The fact that Mobile.css is loaded late is not sufficient to remove the possibility to access to sub-sections of articles.

I agree, but also this only matters because the Mobile.css is used at enWS to undo the built-in TOC hiding mechanism. If you just don't hide the TOC in the first place (e.g. patch 731296), there is no such issue: the TOC is there immediately on page load.

Change 731296 abandoned by Jdlrobson:

[mediawiki/skins/MinervaNeue@master] Make TOCs visible on all mobile screens

Reason:

Not going to happen like this. Let's continue on Phabricator to work out a better general solution.

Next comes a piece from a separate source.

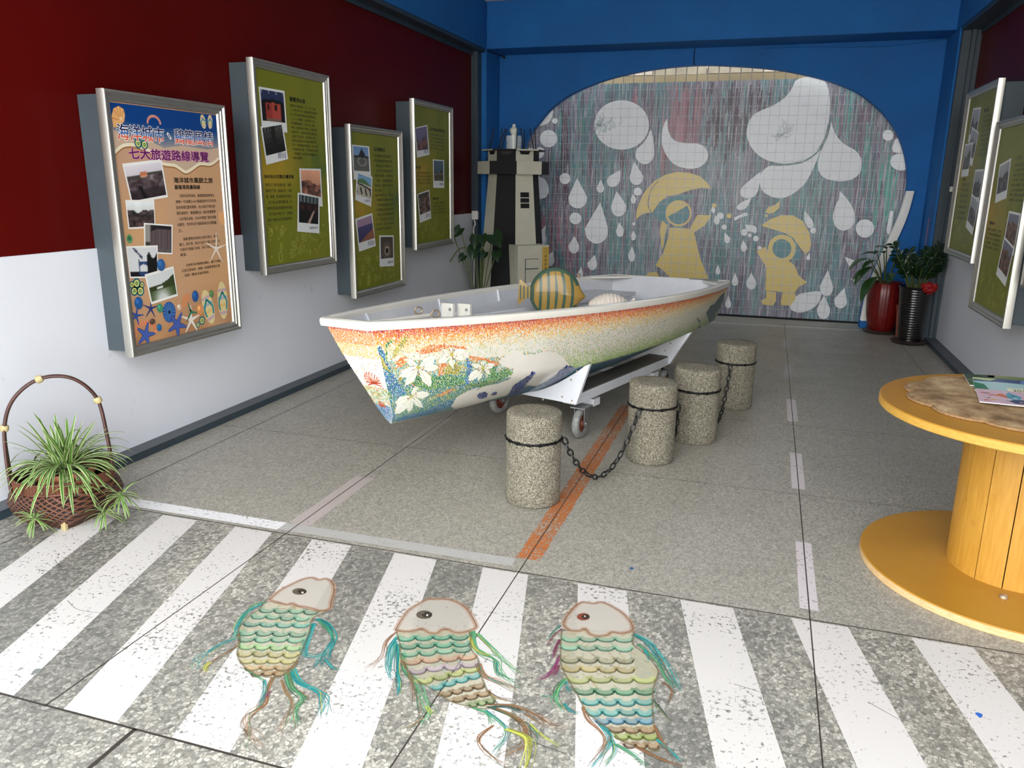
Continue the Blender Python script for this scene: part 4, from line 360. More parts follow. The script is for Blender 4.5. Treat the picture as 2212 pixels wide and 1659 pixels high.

https://gerrit.wikimedia.org/r/731296

Jdlrobson renamed this task from Table of contents does not appear in Minerva at mobile resolution to Provide control to change current section heading (Table of contents does not appear in Minerva at mobile resolution).Feb 10 2022, 4:32 PM
Jdlrobson updated the task description. (Show Details)
Jdlrobson updated the task description. (Show Details)
Jdlrobson renamed this task from Provide control to change current section heading (Table of contents does not appear in Minerva at mobile resolution) to [Design, needs analysis] Provide control to change current section heading (Table of contents does not appear in Minerva at mobile resolution).Tue, Jun 11, 4:26 PM
Jdlrobson added a project: Content Discovery.
Jdlrobson moved this task from Holding area (temporary) to Groomed on the Web-Team-Backlog board.